━━━ Supplied records

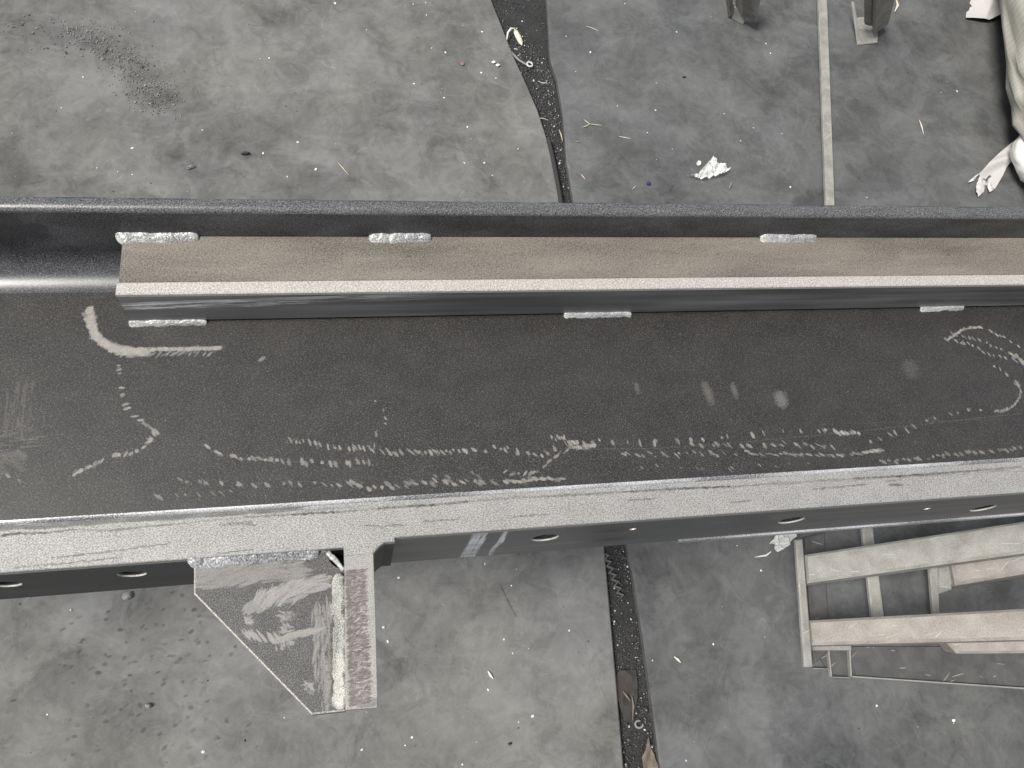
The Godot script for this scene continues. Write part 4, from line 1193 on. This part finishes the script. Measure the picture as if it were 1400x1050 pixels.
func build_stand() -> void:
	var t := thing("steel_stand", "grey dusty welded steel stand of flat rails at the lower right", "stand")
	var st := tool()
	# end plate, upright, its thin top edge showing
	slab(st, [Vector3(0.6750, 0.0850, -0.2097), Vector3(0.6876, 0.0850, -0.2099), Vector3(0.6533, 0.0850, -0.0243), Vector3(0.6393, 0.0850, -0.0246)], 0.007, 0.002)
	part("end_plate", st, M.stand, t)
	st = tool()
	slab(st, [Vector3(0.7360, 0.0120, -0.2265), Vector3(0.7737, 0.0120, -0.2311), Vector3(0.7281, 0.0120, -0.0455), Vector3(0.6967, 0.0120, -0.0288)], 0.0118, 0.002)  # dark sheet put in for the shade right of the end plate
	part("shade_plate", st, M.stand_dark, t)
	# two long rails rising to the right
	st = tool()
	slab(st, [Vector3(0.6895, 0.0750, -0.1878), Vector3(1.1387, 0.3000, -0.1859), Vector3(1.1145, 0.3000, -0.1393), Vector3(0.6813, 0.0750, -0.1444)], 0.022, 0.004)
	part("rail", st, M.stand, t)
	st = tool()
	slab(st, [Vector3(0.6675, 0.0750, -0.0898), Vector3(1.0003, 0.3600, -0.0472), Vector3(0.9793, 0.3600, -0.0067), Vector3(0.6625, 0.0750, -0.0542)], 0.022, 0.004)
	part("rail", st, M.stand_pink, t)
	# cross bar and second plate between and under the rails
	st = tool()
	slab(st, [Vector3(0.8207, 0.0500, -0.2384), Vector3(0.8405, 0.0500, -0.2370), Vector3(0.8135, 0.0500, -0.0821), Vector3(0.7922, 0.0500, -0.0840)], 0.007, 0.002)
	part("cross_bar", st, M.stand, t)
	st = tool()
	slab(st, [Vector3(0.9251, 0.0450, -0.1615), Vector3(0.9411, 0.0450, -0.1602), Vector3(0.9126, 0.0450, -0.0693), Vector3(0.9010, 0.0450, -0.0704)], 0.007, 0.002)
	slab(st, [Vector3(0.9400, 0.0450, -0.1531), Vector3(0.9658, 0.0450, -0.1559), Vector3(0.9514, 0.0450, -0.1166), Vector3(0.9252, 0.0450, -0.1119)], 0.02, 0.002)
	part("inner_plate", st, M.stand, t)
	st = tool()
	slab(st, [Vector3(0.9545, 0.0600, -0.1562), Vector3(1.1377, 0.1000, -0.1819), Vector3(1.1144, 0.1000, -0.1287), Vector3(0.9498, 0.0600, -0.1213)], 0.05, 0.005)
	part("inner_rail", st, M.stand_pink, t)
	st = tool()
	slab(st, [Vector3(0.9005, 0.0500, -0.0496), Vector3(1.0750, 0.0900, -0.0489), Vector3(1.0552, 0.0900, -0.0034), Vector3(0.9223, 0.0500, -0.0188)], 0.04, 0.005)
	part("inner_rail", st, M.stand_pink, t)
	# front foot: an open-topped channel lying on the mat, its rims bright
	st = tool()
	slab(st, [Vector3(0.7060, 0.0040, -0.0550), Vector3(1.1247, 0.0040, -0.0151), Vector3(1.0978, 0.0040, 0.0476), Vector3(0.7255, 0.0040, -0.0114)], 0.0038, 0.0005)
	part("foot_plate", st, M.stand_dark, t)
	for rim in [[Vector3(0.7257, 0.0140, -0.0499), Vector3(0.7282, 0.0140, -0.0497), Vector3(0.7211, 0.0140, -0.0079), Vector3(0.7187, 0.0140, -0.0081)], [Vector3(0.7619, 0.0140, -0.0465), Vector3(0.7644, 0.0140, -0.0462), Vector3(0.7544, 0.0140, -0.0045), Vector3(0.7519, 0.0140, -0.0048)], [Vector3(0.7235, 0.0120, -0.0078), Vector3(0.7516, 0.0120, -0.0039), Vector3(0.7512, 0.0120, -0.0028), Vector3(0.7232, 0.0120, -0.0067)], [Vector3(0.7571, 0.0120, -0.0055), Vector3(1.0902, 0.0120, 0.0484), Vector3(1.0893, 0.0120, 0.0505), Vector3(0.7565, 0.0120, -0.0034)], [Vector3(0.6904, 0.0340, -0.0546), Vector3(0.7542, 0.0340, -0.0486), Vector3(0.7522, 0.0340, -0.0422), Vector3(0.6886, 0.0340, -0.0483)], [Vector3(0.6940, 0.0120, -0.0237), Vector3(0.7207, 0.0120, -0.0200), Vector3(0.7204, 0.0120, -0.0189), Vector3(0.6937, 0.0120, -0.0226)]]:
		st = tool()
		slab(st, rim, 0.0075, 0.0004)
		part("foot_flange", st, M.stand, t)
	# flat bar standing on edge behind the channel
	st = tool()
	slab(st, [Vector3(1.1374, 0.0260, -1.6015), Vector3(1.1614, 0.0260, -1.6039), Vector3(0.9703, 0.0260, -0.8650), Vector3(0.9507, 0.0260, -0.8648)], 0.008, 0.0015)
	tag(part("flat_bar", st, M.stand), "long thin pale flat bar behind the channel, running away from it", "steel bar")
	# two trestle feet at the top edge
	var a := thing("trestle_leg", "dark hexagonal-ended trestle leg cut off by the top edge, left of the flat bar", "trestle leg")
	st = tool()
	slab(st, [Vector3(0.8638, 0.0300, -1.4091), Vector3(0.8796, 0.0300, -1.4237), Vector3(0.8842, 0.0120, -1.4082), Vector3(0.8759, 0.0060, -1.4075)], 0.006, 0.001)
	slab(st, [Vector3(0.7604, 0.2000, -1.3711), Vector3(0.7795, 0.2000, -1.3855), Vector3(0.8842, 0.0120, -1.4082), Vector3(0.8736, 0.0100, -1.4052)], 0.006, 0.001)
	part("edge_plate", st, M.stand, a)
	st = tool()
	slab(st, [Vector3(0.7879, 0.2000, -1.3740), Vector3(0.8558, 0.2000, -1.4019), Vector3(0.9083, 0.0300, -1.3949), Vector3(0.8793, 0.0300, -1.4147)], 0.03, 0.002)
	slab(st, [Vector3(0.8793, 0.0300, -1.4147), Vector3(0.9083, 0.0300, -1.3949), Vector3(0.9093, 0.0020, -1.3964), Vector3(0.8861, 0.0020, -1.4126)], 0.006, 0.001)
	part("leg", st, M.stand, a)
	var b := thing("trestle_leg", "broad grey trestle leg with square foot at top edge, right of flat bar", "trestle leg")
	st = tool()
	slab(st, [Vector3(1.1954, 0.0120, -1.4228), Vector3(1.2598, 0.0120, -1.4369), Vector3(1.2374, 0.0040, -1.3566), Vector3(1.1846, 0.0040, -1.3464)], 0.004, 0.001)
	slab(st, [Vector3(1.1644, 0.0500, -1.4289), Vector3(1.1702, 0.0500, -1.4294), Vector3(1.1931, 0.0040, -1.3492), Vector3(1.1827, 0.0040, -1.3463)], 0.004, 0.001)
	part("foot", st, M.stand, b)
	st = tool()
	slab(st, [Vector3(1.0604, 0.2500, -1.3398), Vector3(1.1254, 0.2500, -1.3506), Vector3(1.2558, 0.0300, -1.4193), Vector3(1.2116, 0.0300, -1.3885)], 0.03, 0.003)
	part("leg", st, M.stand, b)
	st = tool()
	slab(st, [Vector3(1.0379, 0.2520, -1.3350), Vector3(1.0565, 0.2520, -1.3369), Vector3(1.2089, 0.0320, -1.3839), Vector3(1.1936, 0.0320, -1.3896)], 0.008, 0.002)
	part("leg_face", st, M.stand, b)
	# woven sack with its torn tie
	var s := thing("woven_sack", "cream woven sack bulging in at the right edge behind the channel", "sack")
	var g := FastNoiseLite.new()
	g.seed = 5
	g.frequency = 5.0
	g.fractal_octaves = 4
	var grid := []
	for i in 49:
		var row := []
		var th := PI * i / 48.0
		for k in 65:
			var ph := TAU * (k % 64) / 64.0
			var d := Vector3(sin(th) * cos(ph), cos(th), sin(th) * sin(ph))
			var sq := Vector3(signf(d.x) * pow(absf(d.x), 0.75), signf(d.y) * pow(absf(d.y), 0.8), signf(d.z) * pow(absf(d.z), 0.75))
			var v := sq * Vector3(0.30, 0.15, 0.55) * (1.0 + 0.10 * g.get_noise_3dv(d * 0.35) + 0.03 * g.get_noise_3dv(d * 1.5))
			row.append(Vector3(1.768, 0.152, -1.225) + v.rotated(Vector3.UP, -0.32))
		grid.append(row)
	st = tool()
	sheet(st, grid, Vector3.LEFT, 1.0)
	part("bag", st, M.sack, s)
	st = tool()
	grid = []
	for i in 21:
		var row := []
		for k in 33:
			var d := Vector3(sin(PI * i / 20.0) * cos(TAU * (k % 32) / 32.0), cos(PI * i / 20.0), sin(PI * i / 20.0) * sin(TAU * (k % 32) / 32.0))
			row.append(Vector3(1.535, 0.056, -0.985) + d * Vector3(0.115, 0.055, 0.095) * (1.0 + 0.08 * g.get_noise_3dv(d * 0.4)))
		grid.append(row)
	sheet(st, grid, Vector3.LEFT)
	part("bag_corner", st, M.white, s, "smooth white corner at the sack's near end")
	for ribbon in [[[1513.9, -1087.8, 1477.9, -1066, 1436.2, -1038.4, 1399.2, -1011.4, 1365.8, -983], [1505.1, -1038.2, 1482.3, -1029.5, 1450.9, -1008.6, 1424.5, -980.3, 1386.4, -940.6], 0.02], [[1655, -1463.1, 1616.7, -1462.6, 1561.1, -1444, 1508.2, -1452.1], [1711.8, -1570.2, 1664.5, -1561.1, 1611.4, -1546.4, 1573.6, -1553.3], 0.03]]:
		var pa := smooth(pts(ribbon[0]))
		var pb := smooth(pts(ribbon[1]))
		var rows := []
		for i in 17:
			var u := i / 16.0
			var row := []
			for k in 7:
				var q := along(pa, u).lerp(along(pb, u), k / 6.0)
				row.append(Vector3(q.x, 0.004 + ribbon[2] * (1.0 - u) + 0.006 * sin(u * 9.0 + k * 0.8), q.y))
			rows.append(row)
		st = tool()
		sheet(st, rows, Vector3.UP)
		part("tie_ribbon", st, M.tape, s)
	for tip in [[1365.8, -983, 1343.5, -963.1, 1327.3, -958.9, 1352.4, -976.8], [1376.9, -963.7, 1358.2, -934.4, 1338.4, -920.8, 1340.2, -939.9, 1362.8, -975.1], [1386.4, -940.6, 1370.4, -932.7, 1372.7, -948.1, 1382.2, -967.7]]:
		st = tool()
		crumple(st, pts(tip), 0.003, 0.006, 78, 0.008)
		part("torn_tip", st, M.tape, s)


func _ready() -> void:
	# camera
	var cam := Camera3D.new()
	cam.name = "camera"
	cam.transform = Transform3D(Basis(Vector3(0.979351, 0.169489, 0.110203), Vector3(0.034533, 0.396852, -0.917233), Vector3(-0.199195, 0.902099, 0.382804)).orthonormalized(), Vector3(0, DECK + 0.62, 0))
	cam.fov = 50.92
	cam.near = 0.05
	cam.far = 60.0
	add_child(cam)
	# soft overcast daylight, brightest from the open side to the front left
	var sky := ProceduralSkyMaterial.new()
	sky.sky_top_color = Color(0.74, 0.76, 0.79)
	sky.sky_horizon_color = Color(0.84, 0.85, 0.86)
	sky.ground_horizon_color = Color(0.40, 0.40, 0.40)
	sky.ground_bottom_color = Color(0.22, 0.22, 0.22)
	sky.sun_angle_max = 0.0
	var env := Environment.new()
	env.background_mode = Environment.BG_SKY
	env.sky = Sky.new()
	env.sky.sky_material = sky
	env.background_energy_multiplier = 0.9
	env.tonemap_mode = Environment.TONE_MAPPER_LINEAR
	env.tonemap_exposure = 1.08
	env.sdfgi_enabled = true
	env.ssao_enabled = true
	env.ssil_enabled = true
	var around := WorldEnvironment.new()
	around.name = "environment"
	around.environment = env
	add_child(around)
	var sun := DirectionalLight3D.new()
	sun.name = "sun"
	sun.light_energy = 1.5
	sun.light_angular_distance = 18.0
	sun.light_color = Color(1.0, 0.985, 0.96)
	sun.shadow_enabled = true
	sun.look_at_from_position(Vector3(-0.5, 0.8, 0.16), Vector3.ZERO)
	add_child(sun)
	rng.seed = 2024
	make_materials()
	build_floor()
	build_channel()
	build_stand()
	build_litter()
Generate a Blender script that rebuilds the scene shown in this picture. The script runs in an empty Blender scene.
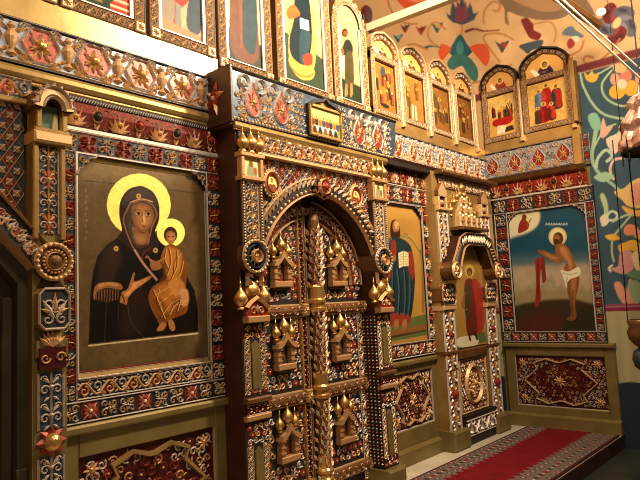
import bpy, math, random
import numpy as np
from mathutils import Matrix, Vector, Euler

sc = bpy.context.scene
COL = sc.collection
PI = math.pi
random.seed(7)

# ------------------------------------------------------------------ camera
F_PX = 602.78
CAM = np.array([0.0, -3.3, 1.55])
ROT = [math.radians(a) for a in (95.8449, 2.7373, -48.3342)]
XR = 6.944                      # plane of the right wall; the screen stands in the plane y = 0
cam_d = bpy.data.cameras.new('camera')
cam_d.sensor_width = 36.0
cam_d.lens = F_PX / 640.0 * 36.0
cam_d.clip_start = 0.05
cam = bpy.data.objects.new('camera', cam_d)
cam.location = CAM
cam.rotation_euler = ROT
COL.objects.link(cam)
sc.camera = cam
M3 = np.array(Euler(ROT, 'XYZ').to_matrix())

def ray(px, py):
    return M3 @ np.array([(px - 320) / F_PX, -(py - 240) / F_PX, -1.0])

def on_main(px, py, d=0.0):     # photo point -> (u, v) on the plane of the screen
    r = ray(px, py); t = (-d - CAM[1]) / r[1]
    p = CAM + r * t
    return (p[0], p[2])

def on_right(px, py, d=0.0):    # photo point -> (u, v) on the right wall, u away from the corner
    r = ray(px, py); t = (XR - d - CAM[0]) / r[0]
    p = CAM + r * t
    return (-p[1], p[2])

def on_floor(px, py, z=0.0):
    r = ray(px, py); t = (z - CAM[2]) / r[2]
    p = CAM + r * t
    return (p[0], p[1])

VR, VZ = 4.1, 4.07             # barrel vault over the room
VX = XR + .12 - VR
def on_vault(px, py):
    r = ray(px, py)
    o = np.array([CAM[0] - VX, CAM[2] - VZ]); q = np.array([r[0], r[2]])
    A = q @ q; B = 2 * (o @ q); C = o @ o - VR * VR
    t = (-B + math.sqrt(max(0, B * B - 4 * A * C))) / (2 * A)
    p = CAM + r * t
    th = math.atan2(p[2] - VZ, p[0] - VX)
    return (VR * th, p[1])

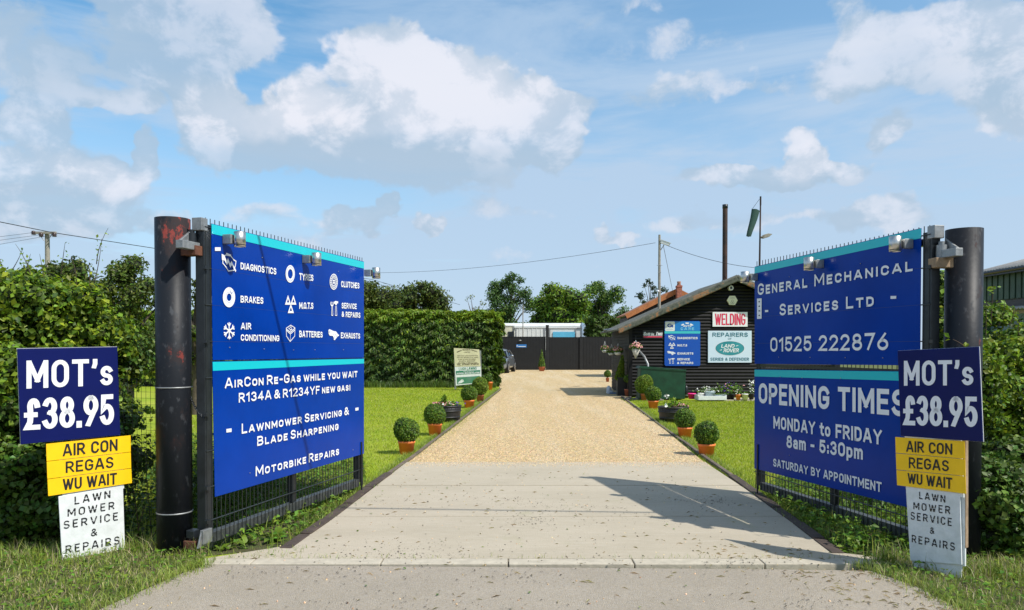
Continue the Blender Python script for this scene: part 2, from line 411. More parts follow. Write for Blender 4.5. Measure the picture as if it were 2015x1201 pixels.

━━━━━━

Task prompt:
Pull out only the lines from the one with "Generate a Blender" up to and including the one with "random.seed(7)", and drop any pictures along the way.

Response to the task:
Generate a Blender script that rebuilds the scene shown in this picture. The script runs in an empty Blender scene.
import bpy, math, random
import numpy as np
from mathutils import Matrix, Vector, Euler

sc = bpy.context.scene
COL = sc.collection
PI = math.pi
random.seed(7)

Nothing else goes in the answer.